7/10
Love Among the Cactus
30 May 2006
Though Bette Davis dismissed this film as a piece of fluff it was an entertaining piece of fluff. For the one and only time in her career Davis entered the world of screwball comedy. This film is the sort of stuff that Cary Grant and Carole Lombard would have been right at home with.

Davis is paired for the second and last time with James Cagney. During the mid Thirties she and Cagney did a film called Jimmy the Gent which was not memorable for either of them. The Bride Came C.O.D. was far better material.

Davis is a young heiress who is being pursued by bandleader Jack Carson and columnist Stu Erwin who wants the story of their elopement. Cagney owns a small charter aviation company and the finance company man in the person of Ed Brophy is pursuing him. This is after Carson has chartered Cagney's plane.

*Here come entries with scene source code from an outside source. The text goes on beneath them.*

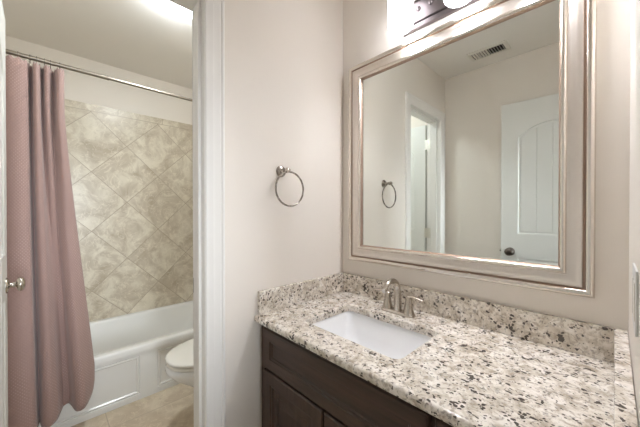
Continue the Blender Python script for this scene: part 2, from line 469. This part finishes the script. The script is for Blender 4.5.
# ---------------------------------------------------------------- toilet
tx = -.575
toi = thing('toilet', 'white toilet with closed lid standing between the tub and the door jamb', 'toilet', (tx, -.4, 0))
def egg(cy, a, bf, bb, z, n=36, p=2.15):
    out = []
    for k in range(n):
        t = 2*PI*k/n; c, s = math.cos(t), math.sin(t)
        x = a*math.copysign(abs(c)**(2/p), c); y = math.copysign(abs(s)**(2/p), s)
        out.append((tx+x, cy + (y*bb if y > 0 else y*bf), z))
    return out
bm = B()
rings(bm, [egg(-.36, .115, .235, .20, 0), egg(-.36, .112, .23, .20, .02), egg(-.36, .10, .20, .19, .06), egg(-.37, .098, .20, .19, .14), egg(-.39, .100, .20, .20, .20),
           egg(-.42, .130, .240, .20, .26), egg(-.462, .168, .275, .22, .32), egg(-.48, .184, .287, .23, .36), egg(-.48, .186, .287, .235, .378), egg(-.48, .180, .28, .23, .386),
           egg(-.48, .145, .24, .18, .384), egg(-.48, .13, .21, .16, .33), egg(-.46, .08, .12, .1, .24), egg(-.46, .03, .05, .04, .22)], cap0=True, cap1=True)
obj('bowl', bm, M['porc'], toi, smooth=True, angle=60)
def slab(z0, z1, a, bf, bb, crown=0):
    bm = B(); L = [egg(-.475, a-.004, bf-.004, bb-.004, z0), egg(-.475, a, bf, bb, z0+.004), egg(-.475, a, bf, bb, z1-.006), egg(-.475, a-.003, bf-.003, bb-.003, z1-.002), egg(-.475, a-.01, bf-.01, bb-.01, z1)]
    L += [egg(-.475, a*.6, bf*.6, bb*.6, z1+crown*.8), egg(-.475, a*.2, bf*.2, bb*.2, z1+crown)]
    rings(bm, L, cap0=True, cap1=True); return bm
obj('seat', slab(.389, .404, .184, .288, .215), M['seat'], toi, smooth=True, angle=60)
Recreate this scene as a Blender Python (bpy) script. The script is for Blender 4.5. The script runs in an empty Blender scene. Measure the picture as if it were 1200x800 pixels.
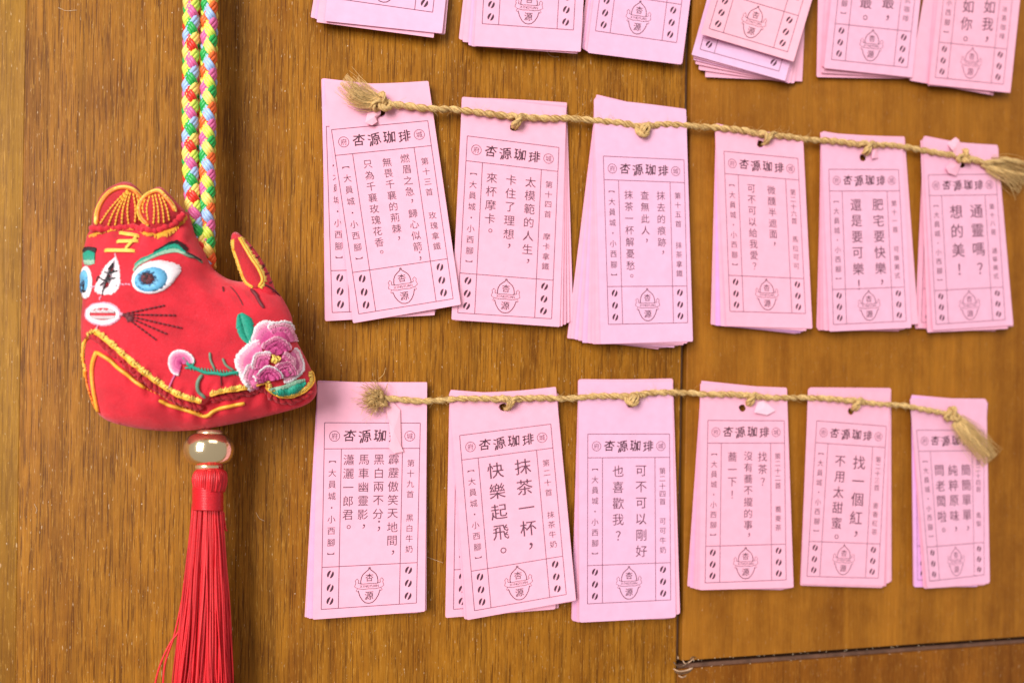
import bpy, bmesh, math, random
import numpy as np
from mathutils import Vector, Matrix
from mathutils.bvhtree import BVHTree
from mathutils.geometry import delaunay_2d_cdt

R = math.radians
random.seed(7)
rng = np.random.default_rng(7)
scene = bpy.context.scene
col = scene.collection

# ---------------------------------------------------------------- camera, world, lights, exposure
FPX = 900.0                      # focal length in photo pixels (1200 wide)
YAW, ROLL, SHIFT, DIST = R(15.43), R(0.9), 131.0, 0.300
fwd = Vector((math.sin(YAW), math.cos(YAW), 0))
rgt0 = Vector((math.cos(YAW), -math.sin(YAW), 0)); up0 = Vector((0, 0, 1))
rgt = rgt0 * math.cos(ROLL) + up0 * math.sin(ROLL)
upv = up0 * math.cos(ROLL) - rgt0 * math.sin(ROLL)
CAM = -fwd * DIST
cd = bpy.data.cameras.new('camera'); cam = bpy.data.objects.new('camera', cd); col.objects.link(cam)
cam.matrix_world = Matrix(((rgt.x, upv.x, -fwd.x, CAM.x), (rgt.y, upv.y, -fwd.y, CAM.y), (rgt.z, upv.z, -fwd.z, CAM.z), (0, 0, 0, 1)))
cd.sensor_width = 36; cd.sensor_fit = 'HORIZONTAL'; cd.lens = 36 * FPX / 1200
cd.shift_y = SHIFT / 1200
cd.clip_start = 0.01; cd.clip_end = 20
cd.dof.use_dof = True; cd.dof.focus_distance = 0.275; cd.dof.aperture_fstop = 7.0
scene.camera = cam

w = bpy.data.worlds.new('World'); scene.world = w; w.use_nodes = True
w.node_tree.nodes['Background'].inputs[0].default_value = (1.0, 0.93, 0.88, 1)
w.node_tree.nodes['Background'].inputs[1].default_value = 0.40

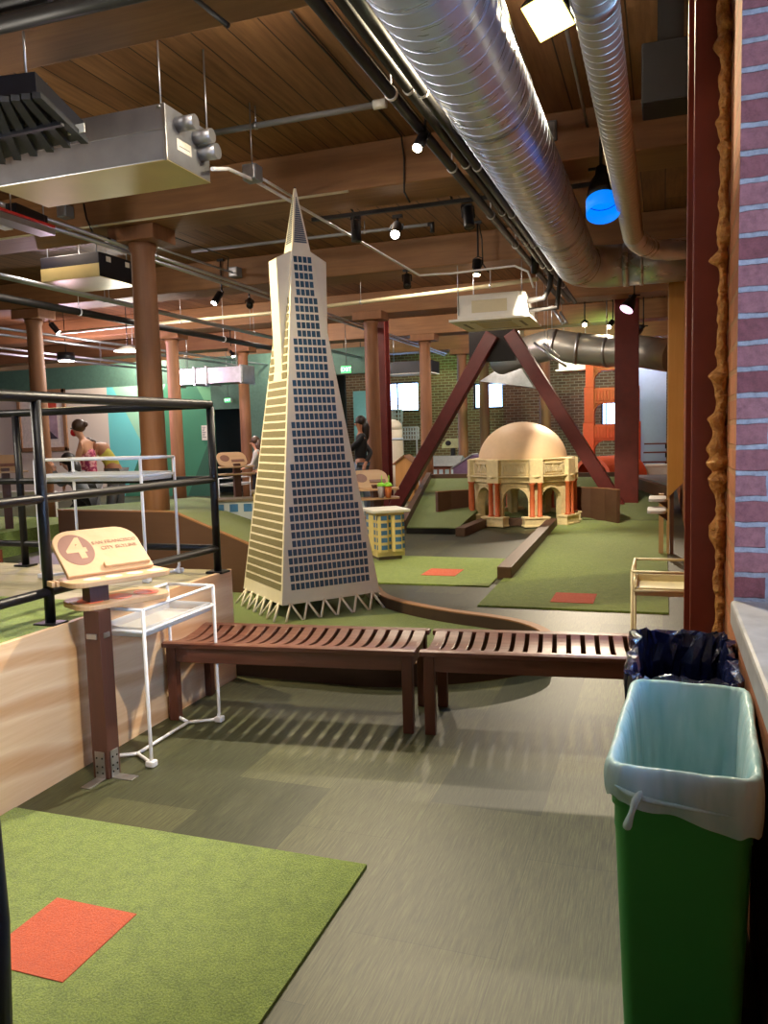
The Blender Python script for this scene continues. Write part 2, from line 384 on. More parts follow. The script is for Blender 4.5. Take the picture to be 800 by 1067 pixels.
# right wall: brick, with the window opening towards the camera
w = MB()
w.box((XW, 3.2, 0), (XW+.6, 3.82, ZC)); w.box((XW, .5, 0), (XW+.6, 3.2, .82)); w.box((XW, .5, 3.42), (XW+.6, 3.2, ZC)); w.box((XW, -3, 0), (XW+.6, .5, ZC))
w.box((XW+.05, 3.82, 0), (XW+.65, YB, ZC))
wr = w.build('wall_right', ['brick_side', 'brick_jamb'])
for p in wr.data.polygons:
    if abs(p.normal.y) > .8: p.material_index = 1
struct(wr)
sl = struct(MB().box((XW-.012, .5, .80), (XW+.62, 3.2, .895)).build('window_1', 'sill_stone', bevel=.012), 'grey stone sill of the brick window opening'); sl.name = 'trim_1'
fr = MB()
for a, b in (((XW+.42, .5, .9), (XW+.5, 3.2, .97)), ((XW+.42, .5, 3.35), (XW+.5, 3.2, 3.42)), ((XW+.42, .5, .9), (XW+.5, .57, 3.42)), ((XW+.42, 3.13, .9), (XW+.5, 3.2, 3.42)), ((XW+.42, 1.8, .9), (XW+.5, 1.87, 3.42))): fr.box(a, b)
wf = struct(fr.build('window_1', 'black_metal', bevel=.006))
MB().box((XW+.455, .55, .95), (XW+.461, 3.15, 3.37)).build('pane', 'window_pane', wf)
# back wall of brick with three high windows
wx = [(PY(404, 414, YB).x, PY(436, 414, YB).x), (PY(493, 412, YB).x, PY(524, 412, YB).x), (PY(626, 430, YB).x, PY(646, 430, YB).x)]
wz = [(2.25, 3.2), (2.25, 3.05), (1.62, 2.35)]
w = MB(); cur = -12.0
for (a, b), (z0, z1) in zip(wx, wz):
    w.box((cur, YB, 0), (a, YB+.3, ZC)); w.box((a, YB, 0), (b, YB+.3, z0)); w.box((a, YB, z1), (b, YB+.3, ZC)); cur = b
w.box((cur, YB, 0), (XW+.05, YB+.3, ZC)); struct(w.build('wall_back', 'brick_back'))
for i, ((a, b), (z0, z1)) in enumerate(zip(wx, wz)):
    f = MB(); t = .05
    f.box((a, YB+.1, z0), (b, YB+.16, z0+t)); f.box((a, YB+.1, z1-t), (b, YB+.16, z1)); f.box((a, YB+.1, z0), (a+t, YB+.16, z1)); f.box((b-t, YB+.1, z0), (b, YB+.16, z1)); f.box(((a*.72+b*.28)-.02, YB+.1, z0), ((a*.72+b*.28)+.02, YB+.16, z1))
    wo = struct(f.build('window_%d' % (i+2), 'black_metal')); MB().box((a, YB+.125, z0), (b, YB+.131, z1)).build('pane', 'window_pane', wo)
# left partition with the painted fields and a dark opening, then a blue bay
YL = 19.0
xa = PY(221, 440, YL).x; xb = PY(252, 440, YL).x; xc = PY(345, 440, YL).x
w = MB(); w.box((XL, YL, 0), (xa, YL+.15, 3.1)); struct(w.build('wall_left', 'mural_paint'))
w = MB(); w.box((xa, YL, 2.35), (xc, YL+.15, 3.1)); w.box((xb, YL, 0), (xc, YL+.15, 2.35)); struct(w.build('wall_corridor', 'green_trim')); struct(MB().box((xa-3, YL+1.5, 0), (xc-.2, YL+1.6, 3.2)).build('wall_corridor_back', 'shop_dark'))
w = MB(); w.box((xc, YL+1.6, 0), (PY(398, 440, YL+1.6).x, YL+1.75, 2.75)); struct(w.build('wall_bay', 'blue_wall'))
struct(MB().box((XL, YL, 3.1), (PY(398, 400, YL).x, YL+.2, ZB)).build('wall_header', 'green_trim'))
struct(MB().box((PY(664, 440, 22.5).x, 22.5, 0), (PY(694, 440, 22.5).x, 22.6, 3.55)).build('wall_end', 'pale_wall'))
struct(MB().box((XL-.2, -3, 0), (XL, YB, ZC)).build('wall_side', 'mat_white'))
struct(MB().box((XL, -3.2, 0), (1, -3, ZC)).build('wall_front', 'mat_white'))

# ------------------------------------------------------------------ lights of the room (lamps stand in their own fixtures further down)
WARM = (1, .84, .62); NEUT = (1, .93, .84)
# ------------------------------------------------------------------ foreground: turf, platform, railing
def slab(mb, poly, z0, z1): mb.prism([(p.x, p.y) for p in poly], z0, z1)
t = thing('putting_turf', 'large green turf mat with an orange tee square, on the floor in the foreground', 'turf mat', (-1.8, 1.4, 0))
MB().box((-2.6, -.6, 0), (-1.0, 2.54, .014)).build('turf_pile', 'turf_green', t)
MB().box((-1.935, 1.70, .0145), (-1.615, 2.04, .0175)).build('tee_square', 'turf_orange', t)

t = thing('raised_platform', 'raised play platform with a pale plywood side, turf edge and grey deck', 'platform', (-4.4, 2, 0))
MB().box((-2.65, -2.5, 0), (-2.62, 4.45, .715)).build('plywood_side', 'ply_face', t)
MB().box((-6.2, 4.42, 0), (-2.65, 4.45, .70)).build('back_panel', 'brown_wall', t)
d = MB()
for k in range(5): d.box((-6.2, 3.42+k*.206, .66), (-2.65, 3.42+k*.206+.2, .708))
d.build('deck_boards', 'deck_grey', t)
MB().box((-6.2, -2.5, .66), (-2.65, 3.41, .714)).build('turf_strip', 'turf_green', t)

def tubeY(mb, pts, r, seg=12): mb.tube(pts, r, seg)
rl = thing('pipe_railing', 'black pipe railing with three rails around the raised platform', 'railing', (-2.7, 2.9, .71))
for x, y in ((-2.70, 1.5), (-2.70, 2.93), (-2.66, 4.35), (-4.19, 4.35), (-5.75, 4.35)):
    q = MB().tube([(x, y, .71), (x, y, 1.75)], .024, 14).build('post', 'black_metal', rl)
    MB().box((x-.06, y-.05, .708), (x+.06, y+.05, .722)).build('foot_plate', 'black_metal', rl, bevel=.003)
for z, r in ((1.765, .026), (1.30, .022), (.865, .022)):
    MB().tube([(-2.72, -1.0, z), (-2.70, 2.93, z), (-2.66, 4.35, z)], r, 14).build('rail', 'black_metal', rl)
    MB().tube([(-2.66, 4.35, z), (-6.1, 4.35, z)], r, 14).build('rail', 'black_metal', rl)
o = MB().tube([PY(-4, 1100, 1.0), PY(-8, 960, 1.0), PY(-18, 860, 1.0), PY(-36, 780, 1.0)], .028, 14)
b0 = o.v[0]
# a near handrail end, dark against the turf
hp = thing('handrail_end', 'black handrail end at the left edge of the foreground', 'handrail', (PY(-4, 1100, 1.0).x, 1.0, 0))
o.build('grip', 'black_metal', hp); p = PY(-4, 1100, 1.0); MB().tube([(p.x, p.y, 0), p], .028, 14).build('stem', 'black_metal', hp)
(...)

Knowing that Davis's father Eugene Palette wants the marriage stopped at any cost, Cagney hits upon a mad scheme to kidnap Davis and fly her to Palette. He does it, but her antics forces a crash landing in the desert near a ghost town, inhabited only by Harry Davenport.

It gets pretty wild after that with everyone in the cast and his brother descending on that ghost town for their own agendas. Cagney and Davis worked very well with each other and Cagney was one of the few actors she didn't have a disparaging remark about.

It's entirely possible that players more experienced in the screwball comedy genre might have made The Bride Came C.O.D. a classic. But Cagney and Davis and the marvelous cast of some of the best supporting players around, made a pretty funny film in any case.